--- WORK REQUIRED ---
Every line below is to be copied exactly, with the pictures left out.

====

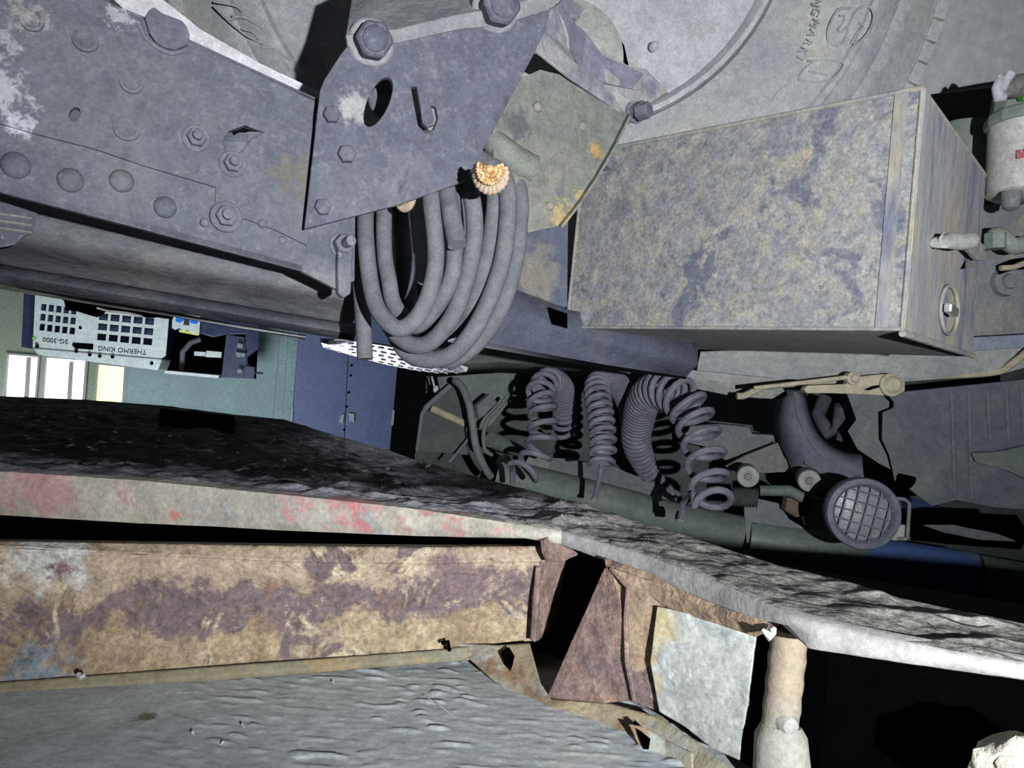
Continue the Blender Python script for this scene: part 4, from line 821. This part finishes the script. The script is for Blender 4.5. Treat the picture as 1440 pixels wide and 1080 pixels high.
b = MB(); b.plate([(334, 482), (342, 484), (341, 490), (333, 489)], up_, .04, out=.02); b.plate([(331, 495), (346, 497), (344, 502), (333, 502)], up_, .04, out=.02); b.build('switch_box', M['cabgrey'], T, bevel=.003)
b = MB(); b.plate([(345, 514), (358, 516), (357, 533), (342, 532)], up_, .06, out=.02); b.build('pulley_block', M['navy'], T, bevel=.004)
b = MB(); b.lathe(up_.at(337, 522, .03), up_.n, [(0, .02), (.01, .018), (.012, .006)], 16); b.build('pulley', M['cabgrey'], T, smooth=True)
b = MB(); b.tube([up_.at(357, 524, .02), up_.at(370, 525, .02)], .008, 8); b.build('pin', M['ink'], T)
M['blu'] = mat('sticker_blue', (.02, .20, .85), bumps=()); M['yel'] = mat('sticker_yellow', (.8, .75, .15), bumps=())
b = MB(); b.plate([(243, 436), (282, 444), (280, 471), (276, 467), (270, 469), (264, 464), (258, 466), (252, 461), (246, 464), (242, 461)], up_, .004, out=.01); STK = tag(b.build('sticker', M['white'], T), 'white warning sticker with scalloped lower edge')
b = MB(); b.plate([(250, 442), (257, 442), (259, 450), (253, 454), (247, 452), (247, 446)], up_, .003, out=.013); b.plate([(268, 444), (279, 447), (278, 456), (267, 454)], up_, .003, out=.013); b.build('blue_symbol', M['blu'], STK)
b = MB(); b.plate([(259, 443), (267, 445), (266, 458), (258, 457)], up_, .003, out=.013); b.build('grey_symbol', M['navy'], STK)
b = MB(); b.plate([(252, 464), (279, 468), (279, 472), (252, 467)], up_, .004, out=.008); b.build('yellow_strip', M['yel'], STK)
b = MB(); b.plate([(34, 402), (46, 404), (42, 490), (30, 488)], up_, .3, out=-.15); b.build('side_cheek', M['navy'], T)

# ------------------------------------------------------------------ trailer coupling plate (greasy)
hP = -.115
def plane_pt(x, y, h=hP):
    d = V(((x - 720) / F_PX, 1, (540 - y) / F_PX)); return d * (h / d.dot(vup))
near = [(-520, 638), (0, 663), (200, 676), (400, 696), (560, 713), (700, 732), (790, 746), (900, 778), (1000, 815), (1110, 862), (1230, 893), (1340, 915), (1480, 938), (1640, 965), (1900, 1010), (2300, 1080)]
far = [(-520, 545), (0, 557), (120, 562), (228, 570), (330, 583), (400, 590), (470, 612), (548, 634), (600, 652), (700, 678), (830, 712), (960, 752), (1093, 795), (1200, 820), (1260, 840), (1440, 877), (1560, 895), (1800, 905), (2300, 955)]  # unseen right end added to cast shade on the cab sill
def resamp(pts, n):
    L = [0]
    for a, c in zip(pts, pts[1:]): L.append(L[-1] + math.hypot(c[0] - a[0], c[1] - a[1]))
    out = []; i = 0
    for k in range(n + 1):
        s_ = L[-1] * k / n
        while i < len(pts) - 2 and L[i + 1] < s_: i += 1
        f = (s_ - L[i]) / (L[i + 1] - L[i]); out.append((pts[i][0] + (pts[i + 1][0] - pts[i][0]) * f, pts[i][1] + (pts[i + 1][1] - pts[i][1]) * f))
    return out
NU, NV = 520, 150
nr = resamp(near, NU); fr_ = resamp(far, NU); rows = []
for j in range(NV + 1):
    t = j / NV; row = []
    for i in range(NU + 1):
        a = plane_pt(*nr[i]); c = plane_pt(*fr_[i]); p = a.lerp(c, t ** 1.25)
        q = ex * p.dot(ex) + V((0, 1, 0)) * p.y
        lx, ly = p.dot(ex), p.y
        n1 = noise.noise(V((lx * 22, ly * 34, 1))); n2 = noise.noise(V((lx * 70, ly * 90, 4))); n3 = noise.noise(V((lx * 180, ly * 180, 9)))
        n4 = noise.noise(V((lx * 9 + ly * 4, ly * 26 - lx * 8, 7)))
        edge = min(1, t * 12) * min(1, (1 - t) * 12)
        ridge = max(0, .35 - abs(n4)) / .35
        h = (.0035 * n1 + .0022 * n2 + .0010 * n3 + .005 * ridge ** 2 * max(0, .5 + n1)) * (.15 + .85 * edge) * min(1, (p.y / .62) ** 1.6)
        row.append(p + vup * h)
    rows.append(row)
base = plane_pt(600, 720)
T = thing('coupling_plate', 'broad trailer coupling plate smeared with black grease, its red-stained rim facing the camera', 'coupling plate', base)
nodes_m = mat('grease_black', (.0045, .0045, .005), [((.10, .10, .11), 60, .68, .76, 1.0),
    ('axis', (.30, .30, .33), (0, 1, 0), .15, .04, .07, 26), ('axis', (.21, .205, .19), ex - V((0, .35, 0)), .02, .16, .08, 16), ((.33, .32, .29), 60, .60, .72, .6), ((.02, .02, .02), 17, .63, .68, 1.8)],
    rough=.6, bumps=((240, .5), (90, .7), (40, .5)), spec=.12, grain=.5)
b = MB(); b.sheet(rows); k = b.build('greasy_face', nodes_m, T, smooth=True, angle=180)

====

--- SOLUTION TO THIS EXERCISE ---
Continue the Blender Python script for this scene: part 4, from line 821. This part finishes the script. The script is for Blender 4.5. Treat the picture as 1440 pixels wide and 1080 pixels high.
b = MB(); b.plate([(334, 482), (342, 484), (341, 490), (333, 489)], up_, .04, out=.02); b.plate([(331, 495), (346, 497), (344, 502), (333, 502)], up_, .04, out=.02); b.build('switch_box', M['cabgrey'], T, bevel=.003)
b = MB(); b.plate([(345, 514), (358, 516), (357, 533), (342, 532)], up_, .06, out=.02); b.build('pulley_block', M['navy'], T, bevel=.004)
b = MB(); b.lathe(up_.at(337, 522, .03), up_.n, [(0, .02), (.01, .018), (.012, .006)], 16); b.build('pulley', M['cabgrey'], T, smooth=True)
b = MB(); b.tube([up_.at(357, 524, .02), up_.at(370, 525, .02)], .008, 8); b.build('pin', M['ink'], T)
M['blu'] = mat('sticker_blue', (.02, .20, .85), bumps=()); M['yel'] = mat('sticker_yellow', (.8, .75, .15), bumps=())
b = MB(); b.plate([(243, 436), (282, 444), (280, 471), (276, 467), (270, 469), (264, 464), (258, 466), (252, 461), (246, 464), (242, 461)], up_, .004, out=.01); STK = tag(b.build('sticker', M['white'], T), 'white warning sticker with scalloped lower edge')
b = MB(); b.plate([(250, 442), (257, 442), (259, 450), (253, 454), (247, 452), (247, 446)], up_, .003, out=.013); b.plate([(268, 444), (279, 447), (278, 456), (267, 454)], up_, .003, out=.013); b.build('blue_symbol', M['blu'], STK)
b = MB(); b.plate([(259, 443), (267, 445), (266, 458), (258, 457)], up_, .003, out=.013); b.build('grey_symbol', M['navy'], STK)
b = MB(); b.plate([(252, 464), (279, 468), (279, 472), (252, 467)], up_, .004, out=.008); b.build('yellow_strip', M['yel'], STK)
b = MB(); b.plate([(34, 402), (46, 404), (42, 490), (30, 488)], up_, .3, out=-.15); b.build('side_cheek', M['navy'], T)

# ------------------------------------------------------------------ trailer coupling plate (greasy)
hP = -.115
def plane_pt(x, y, h=hP):
    d = V(((x - 720) / F_PX, 1, (540 - y) / F_PX)); return d * (h / d.dot(vup))
near = [(-520, 638), (0, 663), (200, 676), (400, 696), (560, 713), (700, 732), (790, 746), (900, 778), (1000, 815), (1110, 862), (1230, 893), (1340, 915), (1480, 938), (1640, 965), (1900, 1010), (2300, 1080)]
far = [(-520, 545), (0, 557), (120, 562), (228, 570), (330, 583), (400, 590), (470, 612), (548, 634), (600, 652), (700, 678), (830, 712), (960, 752), (1093, 795), (1200, 820), (1260, 840), (1440, 877), (1560, 895), (1800, 905), (2300, 955)]  # unseen right end added to cast shade on the cab sill
def resamp(pts, n):
    L = [0]
    for a, c in zip(pts, pts[1:]): L.append(L[-1] + math.hypot(c[0] - a[0], c[1] - a[1]))
    out = []; i = 0
    for k in range(n + 1):
        s_ = L[-1] * k / n
        while i < len(pts) - 2 and L[i + 1] < s_: i += 1
        f = (s_ - L[i]) / (L[i + 1] - L[i]); out.append((pts[i][0] + (pts[i + 1][0] - pts[i][0]) * f, pts[i][1] + (pts[i + 1][1] - pts[i][1]) * f))
    return out
NU, NV = 520, 150
nr = resamp(near, NU); fr_ = resamp(far, NU); rows = []
for j in range(NV + 1):
    t = j / NV; row = []
    for i in range(NU + 1):
        a = plane_pt(*nr[i]); c = plane_pt(*fr_[i]); p = a.lerp(c, t ** 1.25)
        q = ex * p.dot(ex) + V((0, 1, 0)) * p.y
        lx, ly = p.dot(ex), p.y
        n1 = noise.noise(V((lx * 22, ly * 34, 1))); n2 = noise.noise(V((lx * 70, ly * 90, 4))); n3 = noise.noise(V((lx * 180, ly * 180, 9)))
        n4 = noise.noise(V((lx * 9 + ly * 4, ly * 26 - lx * 8, 7)))
        edge = min(1, t * 12) * min(1, (1 - t) * 12)
        ridge = max(0, .35 - abs(n4)) / .35
        h = (.0035 * n1 + .0022 * n2 + .0010 * n3 + .005 * ridge ** 2 * max(0, .5 + n1)) * (.15 + .85 * edge) * min(1, (p.y / .62) ** 1.6)
        row.append(p + vup * h)
    rows.append(row)
base = plane_pt(600, 720)
T = thing('coupling_plate', 'broad trailer coupling plate smeared with black grease, its red-stained rim facing the camera', 'coupling plate', base)
nodes_m = mat('grease_black', (.0045, .0045, .005), [((.10, .10, .11), 60, .68, .76, 1.0),
    ('axis', (.30, .30, .33), (0, 1, 0), .15, .04, .07, 26), ('axis', (.21, .205, .19), ex - V((0, .35, 0)), .02, .16, .08, 16), ((.33, .32, .29), 60, .60, .72, .6), ((.02, .02, .02), 17, .63, .68, 1.8)],
    rough=.6, bumps=((240, .5), (90, .7), (40, .5)), spec=.12, grain=.5)
b = MB(); b.sheet(rows); k = b.build('greasy_face', nodes_m, T, smooth=True, angle=180)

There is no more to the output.